## START Information supplied
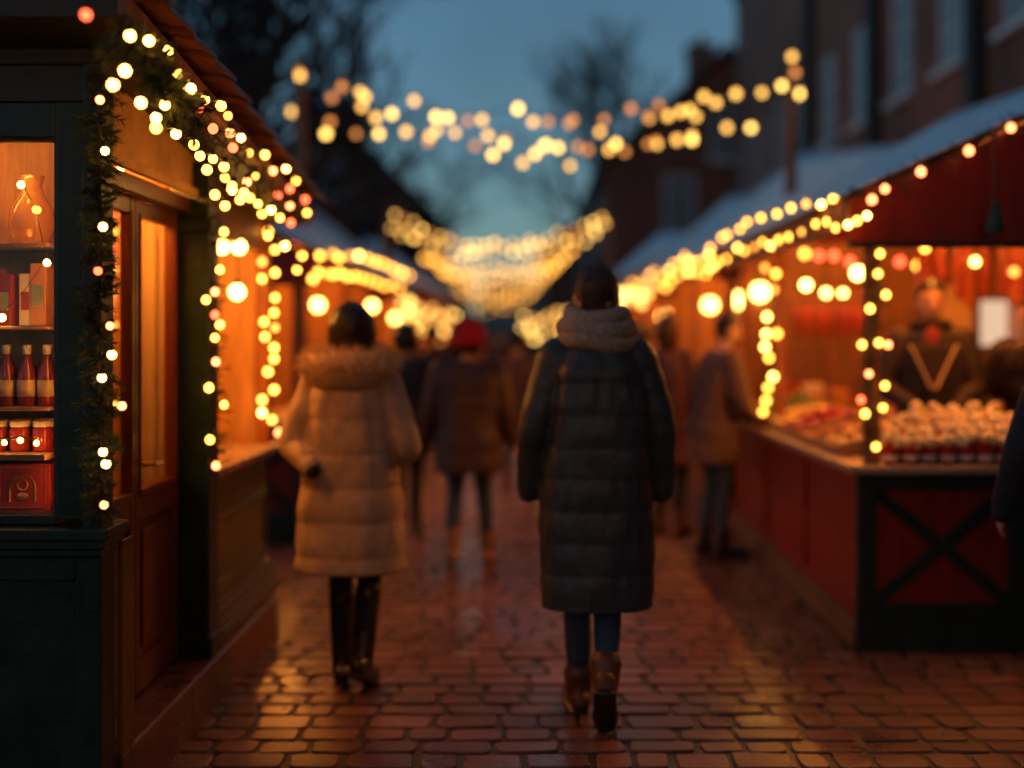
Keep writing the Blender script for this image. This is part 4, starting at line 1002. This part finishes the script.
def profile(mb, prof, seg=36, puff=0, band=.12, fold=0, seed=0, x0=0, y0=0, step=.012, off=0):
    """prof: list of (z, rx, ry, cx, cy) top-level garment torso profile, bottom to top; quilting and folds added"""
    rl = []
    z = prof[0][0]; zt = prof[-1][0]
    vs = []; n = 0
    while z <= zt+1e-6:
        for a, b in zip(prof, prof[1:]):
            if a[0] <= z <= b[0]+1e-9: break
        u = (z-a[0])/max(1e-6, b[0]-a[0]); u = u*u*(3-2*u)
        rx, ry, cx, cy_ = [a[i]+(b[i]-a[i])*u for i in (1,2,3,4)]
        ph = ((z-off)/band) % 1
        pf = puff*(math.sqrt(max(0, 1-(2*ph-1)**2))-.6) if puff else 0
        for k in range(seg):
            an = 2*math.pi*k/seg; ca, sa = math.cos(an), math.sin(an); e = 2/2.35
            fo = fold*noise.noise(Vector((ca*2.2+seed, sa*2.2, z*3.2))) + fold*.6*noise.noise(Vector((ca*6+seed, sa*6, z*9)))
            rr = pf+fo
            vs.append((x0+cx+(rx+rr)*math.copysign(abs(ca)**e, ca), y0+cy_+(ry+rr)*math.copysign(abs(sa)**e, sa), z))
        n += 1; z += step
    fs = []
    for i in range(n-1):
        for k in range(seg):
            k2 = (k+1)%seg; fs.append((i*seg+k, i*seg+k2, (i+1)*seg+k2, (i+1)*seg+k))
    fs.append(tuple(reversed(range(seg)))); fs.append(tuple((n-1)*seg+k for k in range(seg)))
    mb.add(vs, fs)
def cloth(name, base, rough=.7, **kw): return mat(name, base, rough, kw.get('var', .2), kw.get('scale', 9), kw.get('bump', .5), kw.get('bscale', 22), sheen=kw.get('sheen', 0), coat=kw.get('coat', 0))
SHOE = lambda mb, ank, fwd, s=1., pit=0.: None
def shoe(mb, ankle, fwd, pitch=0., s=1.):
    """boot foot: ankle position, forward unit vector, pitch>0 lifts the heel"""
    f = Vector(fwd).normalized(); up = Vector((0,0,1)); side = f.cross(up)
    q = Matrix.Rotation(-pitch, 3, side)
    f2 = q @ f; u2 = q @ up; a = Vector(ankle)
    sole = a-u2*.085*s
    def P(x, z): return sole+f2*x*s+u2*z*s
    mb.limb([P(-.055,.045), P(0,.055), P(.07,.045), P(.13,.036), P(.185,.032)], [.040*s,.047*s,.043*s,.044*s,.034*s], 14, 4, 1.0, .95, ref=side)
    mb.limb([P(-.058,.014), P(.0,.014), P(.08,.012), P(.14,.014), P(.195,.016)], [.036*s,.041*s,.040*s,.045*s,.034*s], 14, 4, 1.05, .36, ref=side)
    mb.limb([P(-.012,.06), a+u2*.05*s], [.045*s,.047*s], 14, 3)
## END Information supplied
Without the pictures, repeat the listing above exactly.

Keep writing the Blender script for this image. This is part 4, starting at line 1002. This part finishes the script.
def profile(mb, prof, seg=36, puff=0, band=.12, fold=0, seed=0, x0=0, y0=0, step=.012, off=0):
    """prof: list of (z, rx, ry, cx, cy) top-level garment torso profile, bottom to top; quilting and folds added"""
    rl = []
    z = prof[0][0]; zt = prof[-1][0]
    vs = []; n = 0
    while z <= zt+1e-6:
        for a, b in zip(prof, prof[1:]):
            if a[0] <= z <= b[0]+1e-9: break
        u = (z-a[0])/max(1e-6, b[0]-a[0]); u = u*u*(3-2*u)
        rx, ry, cx, cy_ = [a[i]+(b[i]-a[i])*u for i in (1,2,3,4)]
        ph = ((z-off)/band) % 1
        pf = puff*(math.sqrt(max(0, 1-(2*ph-1)**2))-.6) if puff else 0
        for k in range(seg):
            an = 2*math.pi*k/seg; ca, sa = math.cos(an), math.sin(an); e = 2/2.35
            fo = fold*noise.noise(Vector((ca*2.2+seed, sa*2.2, z*3.2))) + fold*.6*noise.noise(Vector((ca*6+seed, sa*6, z*9)))
            rr = pf+fo
            vs.append((x0+cx+(rx+rr)*math.copysign(abs(ca)**e, ca), y0+cy_+(ry+rr)*math.copysign(abs(sa)**e, sa), z))
        n += 1; z += step
    fs = []
    for i in range(n-1):
        for k in range(seg):
            k2 = (k+1)%seg; fs.append((i*seg+k, i*seg+k2, (i+1)*seg+k2, (i+1)*seg+k))
    fs.append(tuple(reversed(range(seg)))); fs.append(tuple((n-1)*seg+k for k in range(seg)))
    mb.add(vs, fs)
def cloth(name, base, rough=.7, **kw): return mat(name, base, rough, kw.get('var', .2), kw.get('scale', 9), kw.get('bump', .5), kw.get('bscale', 22), sheen=kw.get('sheen', 0), coat=kw.get('coat', 0))
SHOE = lambda mb, ank, fwd, s=1., pit=0.: None
def shoe(mb, ankle, fwd, pitch=0., s=1.):
    """boot foot: ankle position, forward unit vector, pitch>0 lifts the heel"""
    f = Vector(fwd).normalized(); up = Vector((0,0,1)); side = f.cross(up)
    q = Matrix.Rotation(-pitch, 3, side)
    f2 = q @ f; u2 = q @ up; a = Vector(ankle)
    sole = a-u2*.085*s
    def P(x, z): return sole+f2*x*s+u2*z*s
    mb.limb([P(-.055,.045), P(0,.055), P(.07,.045), P(.13,.036), P(.185,.032)], [.040*s,.047*s,.043*s,.044*s,.034*s], 14, 4, 1.0, .95, ref=side)
    mb.limb([P(-.058,.014), P(.0,.014), P(.08,.012), P(.14,.014), P(.195,.016)], [.036*s,.041*s,.040*s,.045*s,.034*s], 14, 4, 1.05, .36, ref=side)
    mb.limb([P(-.012,.06), a+u2*.05*s], [.045*s,.047*s], 14, 3)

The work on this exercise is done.